Cost remains another obstacle, despite AI's reputation for lowering production costs.
Wang, the director, said polishing AI footage to the point where the seams do not show can mean "doubling the compute", referring to the amount of processing power required.
The extra computing requirements also drive up costs, meaning work good enough for professional standards “is actually not as low-cost as everyone assumes", he said.
WHAT COMES NEXT
Asked where the screen industry might be in five years, most interviewees did not expect today’s wave of wholly AI-generated titles, particularly in the microdrama segment, to define the future of filmmaking.
Instead, they expect AI to become increasingly embedded in conventional productions, while fully AI-generated content remains concentrated in lower-cost, high-volume formats.
iQiyi’s Xie described two distinct modes already in practice.
In genres that rely heavily on digital production - including animation, children's content, manga adaptation - entire productions can be generated by AI, with the human team acting as what he called an "AI director" overseeing the script, artistic vision and final edit.
For large-scale live-action dramas, by contrast, AI serves mainly as an advanced visual-effects tool.
“Human teams, live-action shooting and cameras remain the absolute core" of these projects at present, Xie said.

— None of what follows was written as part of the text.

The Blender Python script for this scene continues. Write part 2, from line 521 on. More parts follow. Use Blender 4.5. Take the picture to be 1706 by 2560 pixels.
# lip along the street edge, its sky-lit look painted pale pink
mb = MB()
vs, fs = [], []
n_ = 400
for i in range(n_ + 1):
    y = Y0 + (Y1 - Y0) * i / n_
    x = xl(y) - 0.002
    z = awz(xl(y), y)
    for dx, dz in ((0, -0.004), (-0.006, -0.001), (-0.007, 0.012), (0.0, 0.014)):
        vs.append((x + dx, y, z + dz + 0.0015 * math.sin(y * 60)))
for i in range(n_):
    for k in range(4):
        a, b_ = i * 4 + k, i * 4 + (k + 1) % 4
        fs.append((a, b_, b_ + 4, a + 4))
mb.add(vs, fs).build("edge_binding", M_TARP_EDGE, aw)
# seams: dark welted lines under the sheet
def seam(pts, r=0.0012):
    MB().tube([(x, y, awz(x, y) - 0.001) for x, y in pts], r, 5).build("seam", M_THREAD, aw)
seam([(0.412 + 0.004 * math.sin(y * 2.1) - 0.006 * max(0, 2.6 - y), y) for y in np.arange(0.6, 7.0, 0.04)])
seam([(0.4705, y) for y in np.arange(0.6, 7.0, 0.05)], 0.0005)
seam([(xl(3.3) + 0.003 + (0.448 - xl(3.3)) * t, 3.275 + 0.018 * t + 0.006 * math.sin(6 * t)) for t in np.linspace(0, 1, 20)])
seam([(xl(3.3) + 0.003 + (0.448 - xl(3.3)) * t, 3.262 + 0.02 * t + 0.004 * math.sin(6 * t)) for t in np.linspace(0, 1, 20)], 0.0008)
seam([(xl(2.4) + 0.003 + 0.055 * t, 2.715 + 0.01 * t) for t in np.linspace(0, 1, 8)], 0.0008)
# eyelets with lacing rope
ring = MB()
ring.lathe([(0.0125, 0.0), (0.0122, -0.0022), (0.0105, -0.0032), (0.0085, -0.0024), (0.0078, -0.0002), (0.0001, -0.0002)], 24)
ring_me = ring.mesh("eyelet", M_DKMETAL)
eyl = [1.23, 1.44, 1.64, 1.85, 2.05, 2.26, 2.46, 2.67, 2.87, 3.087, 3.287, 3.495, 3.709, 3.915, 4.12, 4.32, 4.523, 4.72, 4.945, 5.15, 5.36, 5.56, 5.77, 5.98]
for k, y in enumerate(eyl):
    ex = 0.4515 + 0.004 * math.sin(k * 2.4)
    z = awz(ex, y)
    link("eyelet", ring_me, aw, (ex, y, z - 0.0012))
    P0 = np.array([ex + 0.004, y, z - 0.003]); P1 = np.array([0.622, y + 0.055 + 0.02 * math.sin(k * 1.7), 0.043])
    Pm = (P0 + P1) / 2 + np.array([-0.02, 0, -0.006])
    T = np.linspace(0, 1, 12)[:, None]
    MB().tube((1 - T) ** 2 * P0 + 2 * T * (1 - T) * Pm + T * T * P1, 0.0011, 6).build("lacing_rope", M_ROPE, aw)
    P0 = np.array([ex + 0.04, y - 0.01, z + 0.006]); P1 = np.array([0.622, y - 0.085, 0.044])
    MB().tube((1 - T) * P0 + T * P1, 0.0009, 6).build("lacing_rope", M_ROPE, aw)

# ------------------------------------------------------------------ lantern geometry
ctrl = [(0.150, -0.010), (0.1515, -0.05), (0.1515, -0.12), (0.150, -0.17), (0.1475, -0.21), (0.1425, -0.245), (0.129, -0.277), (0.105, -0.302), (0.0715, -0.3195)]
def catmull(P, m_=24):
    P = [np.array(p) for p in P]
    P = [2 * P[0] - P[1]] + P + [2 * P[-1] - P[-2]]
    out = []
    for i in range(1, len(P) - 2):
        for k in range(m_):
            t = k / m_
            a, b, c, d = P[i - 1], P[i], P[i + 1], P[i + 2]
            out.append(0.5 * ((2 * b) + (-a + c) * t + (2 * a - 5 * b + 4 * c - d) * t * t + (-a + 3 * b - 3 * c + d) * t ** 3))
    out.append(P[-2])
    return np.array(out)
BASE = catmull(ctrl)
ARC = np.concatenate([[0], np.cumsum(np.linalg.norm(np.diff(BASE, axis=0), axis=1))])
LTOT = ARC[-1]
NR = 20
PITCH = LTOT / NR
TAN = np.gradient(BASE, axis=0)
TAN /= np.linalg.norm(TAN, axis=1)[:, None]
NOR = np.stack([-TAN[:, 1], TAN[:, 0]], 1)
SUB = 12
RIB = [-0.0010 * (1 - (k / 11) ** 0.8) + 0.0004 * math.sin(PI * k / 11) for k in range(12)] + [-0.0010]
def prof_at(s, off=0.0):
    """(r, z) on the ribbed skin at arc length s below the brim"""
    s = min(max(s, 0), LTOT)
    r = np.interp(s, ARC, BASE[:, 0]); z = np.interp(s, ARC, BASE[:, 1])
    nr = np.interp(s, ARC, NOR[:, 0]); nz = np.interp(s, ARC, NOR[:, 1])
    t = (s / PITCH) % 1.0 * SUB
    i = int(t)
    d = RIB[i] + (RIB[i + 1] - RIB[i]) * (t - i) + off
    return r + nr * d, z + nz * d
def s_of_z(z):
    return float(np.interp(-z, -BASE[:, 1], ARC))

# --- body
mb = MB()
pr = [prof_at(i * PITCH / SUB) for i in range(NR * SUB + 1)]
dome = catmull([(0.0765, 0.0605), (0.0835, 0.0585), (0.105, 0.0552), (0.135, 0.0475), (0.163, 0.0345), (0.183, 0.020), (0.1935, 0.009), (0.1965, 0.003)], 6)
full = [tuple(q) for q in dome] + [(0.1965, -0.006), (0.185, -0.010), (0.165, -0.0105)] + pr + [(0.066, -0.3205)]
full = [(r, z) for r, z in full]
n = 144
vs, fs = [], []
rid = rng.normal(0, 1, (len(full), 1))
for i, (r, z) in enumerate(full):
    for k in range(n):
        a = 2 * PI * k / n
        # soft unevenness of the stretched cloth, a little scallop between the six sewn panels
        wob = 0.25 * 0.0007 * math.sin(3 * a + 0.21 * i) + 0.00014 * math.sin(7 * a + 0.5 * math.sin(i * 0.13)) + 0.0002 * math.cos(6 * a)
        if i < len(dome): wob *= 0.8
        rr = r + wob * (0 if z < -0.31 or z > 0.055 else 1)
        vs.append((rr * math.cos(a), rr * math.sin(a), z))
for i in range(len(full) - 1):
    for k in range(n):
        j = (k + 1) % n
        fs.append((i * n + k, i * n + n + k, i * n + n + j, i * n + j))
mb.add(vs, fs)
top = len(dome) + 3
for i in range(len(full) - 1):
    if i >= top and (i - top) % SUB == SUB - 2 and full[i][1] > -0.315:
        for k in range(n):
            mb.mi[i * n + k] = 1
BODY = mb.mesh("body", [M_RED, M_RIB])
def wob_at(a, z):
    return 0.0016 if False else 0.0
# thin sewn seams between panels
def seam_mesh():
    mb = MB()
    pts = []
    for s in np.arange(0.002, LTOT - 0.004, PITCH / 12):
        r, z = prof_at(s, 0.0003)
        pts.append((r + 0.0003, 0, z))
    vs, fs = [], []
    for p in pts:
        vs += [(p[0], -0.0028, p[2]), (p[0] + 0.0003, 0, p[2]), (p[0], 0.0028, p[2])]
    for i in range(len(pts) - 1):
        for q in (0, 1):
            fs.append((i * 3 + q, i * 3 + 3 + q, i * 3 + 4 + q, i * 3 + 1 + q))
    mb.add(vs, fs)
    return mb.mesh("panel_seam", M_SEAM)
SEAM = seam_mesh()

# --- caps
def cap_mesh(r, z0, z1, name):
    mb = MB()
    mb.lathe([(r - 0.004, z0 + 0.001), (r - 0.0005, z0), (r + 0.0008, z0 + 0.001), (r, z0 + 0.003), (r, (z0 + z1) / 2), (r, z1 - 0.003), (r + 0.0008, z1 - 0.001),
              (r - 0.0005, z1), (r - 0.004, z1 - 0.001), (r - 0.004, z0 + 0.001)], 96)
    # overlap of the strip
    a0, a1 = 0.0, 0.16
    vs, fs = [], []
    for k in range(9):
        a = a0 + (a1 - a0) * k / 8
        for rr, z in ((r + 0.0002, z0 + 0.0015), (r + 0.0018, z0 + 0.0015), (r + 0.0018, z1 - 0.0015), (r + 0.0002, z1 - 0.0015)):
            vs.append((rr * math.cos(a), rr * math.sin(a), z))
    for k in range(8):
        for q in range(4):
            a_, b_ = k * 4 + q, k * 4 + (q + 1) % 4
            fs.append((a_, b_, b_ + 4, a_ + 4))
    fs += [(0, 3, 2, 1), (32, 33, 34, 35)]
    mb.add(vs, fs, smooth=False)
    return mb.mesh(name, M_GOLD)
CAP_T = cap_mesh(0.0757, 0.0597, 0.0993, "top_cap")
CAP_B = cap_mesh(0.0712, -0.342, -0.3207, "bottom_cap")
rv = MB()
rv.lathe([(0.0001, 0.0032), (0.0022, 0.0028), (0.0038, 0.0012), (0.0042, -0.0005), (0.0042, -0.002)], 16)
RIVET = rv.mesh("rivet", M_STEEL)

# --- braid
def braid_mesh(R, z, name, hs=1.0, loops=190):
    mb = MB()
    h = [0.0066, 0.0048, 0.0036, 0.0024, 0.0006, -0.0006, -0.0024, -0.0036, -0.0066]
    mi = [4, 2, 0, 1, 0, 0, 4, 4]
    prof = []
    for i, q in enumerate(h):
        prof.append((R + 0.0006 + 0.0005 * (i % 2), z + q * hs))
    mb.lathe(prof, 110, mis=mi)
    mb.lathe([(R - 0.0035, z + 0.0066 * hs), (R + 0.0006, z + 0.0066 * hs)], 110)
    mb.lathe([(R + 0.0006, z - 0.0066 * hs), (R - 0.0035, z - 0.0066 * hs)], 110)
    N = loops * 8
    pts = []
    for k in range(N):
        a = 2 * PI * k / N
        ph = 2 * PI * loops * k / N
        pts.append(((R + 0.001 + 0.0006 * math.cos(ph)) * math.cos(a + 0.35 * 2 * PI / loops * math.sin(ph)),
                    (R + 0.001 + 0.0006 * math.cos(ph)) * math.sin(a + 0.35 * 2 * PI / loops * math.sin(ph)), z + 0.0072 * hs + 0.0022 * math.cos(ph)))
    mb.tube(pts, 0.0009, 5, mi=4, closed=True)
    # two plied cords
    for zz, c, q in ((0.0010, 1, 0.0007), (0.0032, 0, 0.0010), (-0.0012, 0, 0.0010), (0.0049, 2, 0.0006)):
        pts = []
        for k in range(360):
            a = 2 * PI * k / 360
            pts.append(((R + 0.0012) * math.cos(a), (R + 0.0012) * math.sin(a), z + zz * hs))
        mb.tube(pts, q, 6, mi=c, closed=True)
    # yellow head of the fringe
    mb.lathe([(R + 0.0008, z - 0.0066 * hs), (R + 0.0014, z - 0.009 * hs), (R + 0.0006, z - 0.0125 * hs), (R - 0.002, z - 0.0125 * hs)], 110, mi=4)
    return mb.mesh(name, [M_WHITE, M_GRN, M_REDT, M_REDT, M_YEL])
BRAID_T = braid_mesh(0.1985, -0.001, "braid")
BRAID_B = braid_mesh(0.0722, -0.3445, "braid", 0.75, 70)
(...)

More than 95 per cent of new microdramas released in China may now be AI-made, but Sun from the Communication University of China said that headline figure masks how much of the output is disposable.
The bulk of it, he said, is a “transitional chaos" of low-cost, formulaic work that he expects tighter regulation and rising audience taste to clear out.
Even viewing figures come with caveats. Without giving numbers, Junjun, the producer, said her company’s AI-generated offerings currently attract slightly larger audiences than live-action titles.
But she did not put it down to quality.
Much of it, she said, is driven by novelty. People click because the work is AI and they are curious about what the technology can do.
Audiences are also more forgiving of AI's flaws than they would be of mistakes made by human filmmakers, she argued. At the same time, the quality of some live-action microdramas has fallen low enough that their AI-generated counterparts need only clear a relatively low bar.
"It might just have hit a baseline level, and you already find it more interesting than an ordinary video,” Junjun said.
Sun acknowledged that technology may transform the way films are produced.
"But the core of film art will always be people, story, emotion, value,” he said.